The logging road was pre Forest Products Code (1993) but built to standards as strict as the Forest Products Code

Contributing Factors: Poorly placed culvert that diverted water out of its stream channel, lack of cross ditching after logging and enhanced snowmelt from the clearcut.

On or about Thursday June 17th a debris torrent ran down the western slopes of Koch Face in SFP's T.F.L. #3. This debris torrent started approximately 550 metres below a clear-cut located at the top of Koch Face at an elevation of 1795 metres. This clearcut was logged pre Forest Practices Code in 1994. The road accessing this cutblock from Berry Creek entered the clear-cut and traversed across the bottom third of this cutblock. A landing was located approximately in the middle of the cutblock along this road. As the road approached this landing it dropped on a grade of approximately 8%. There was a 300 metre length of this road with no water bars, cross ditches, ditch blocks, or any other culverts. As a result the intercepted runoff from a 300 metre section of this clear-cut was concentrated into a single culvert at the entrance to the landing. Not only was this water concentrated in a single culvert but also a stream was diverted from its natural channel because of improper culverting and directed to the same culvert. This culvert emptied its contents into the clear-cut on open slopes. Approximately one-third of the water made its way back into the gully below the ephemeral stream. The remainder of the water randomly ran down the slope from the landing for a distance of approximately 700 metres to the slide scarp, a drop of 135 metres in elevation. As a result the water delivered to the slide slope was far beyond what would naturally have been there. These facts suggest that failure of this road design to dissipate the surface runoff and a lack of a culvert to maintain the natural drainage of the ephemeral stream were the major contributors to this debris torrent. The scarp of the debris torrent broke off to a depth of 3 metres by 15 metres wide and ran for 2 km, dropping 1000 metres in elevation. It scoured out a small creek channel, destroyed hundreds of trees, damaged Slocan Forest Product's logging road in two places and washed out the Koch Creek Forest Service Road in the valley bottom.

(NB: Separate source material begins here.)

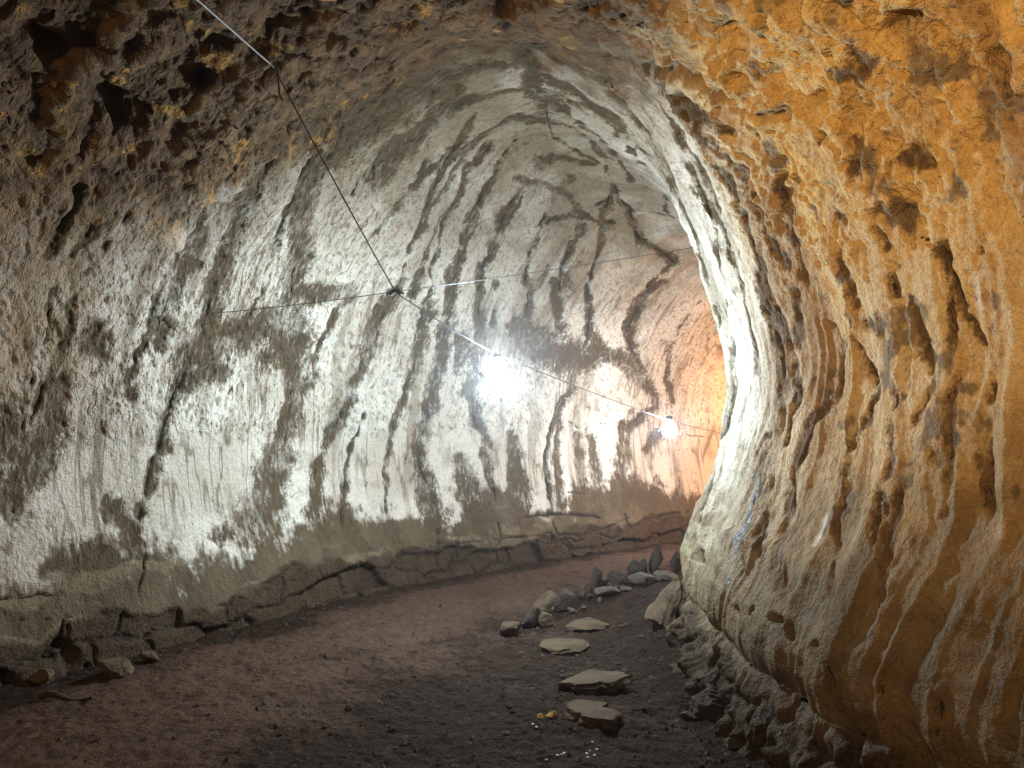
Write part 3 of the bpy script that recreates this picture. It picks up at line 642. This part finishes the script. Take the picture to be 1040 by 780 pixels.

Peter Jordan, Research Geomorphologist Nelson Forest Region, in his July 27,1999 report states

"We followed the running water to its point of discharge from a culvert, the road crosses a shallow but obvious gully, where a culvert should have been installed. Some water from the culvert found its way left, back into the gully but most of it flowed over the ground surface to where the landslide started. The next culvert is located 313m east. In between the two culverts is a half-waterbar which is ineffective. The ditch intercepted a considerable volume of water, mostly subsurface, from the road cut at the gully, and also some water from several skid trails and the road cut further east, and discharged the water through the offending culvert. Between the culverts the road has an adverse slope of about 8 %. The ground slope in the area averages about 30%.

The primary cause of the slide is clearly the poorly placed culvert, and failure to install cross ditches after logging. Other contributing factors may have been concentration of runoff by the skid trails in the cutblock above the road, and enhanced snowmelt in the clearcut. As the clearcut is on or very close to the ridge top, the ECA of the area above the offending segment of road is about 75%."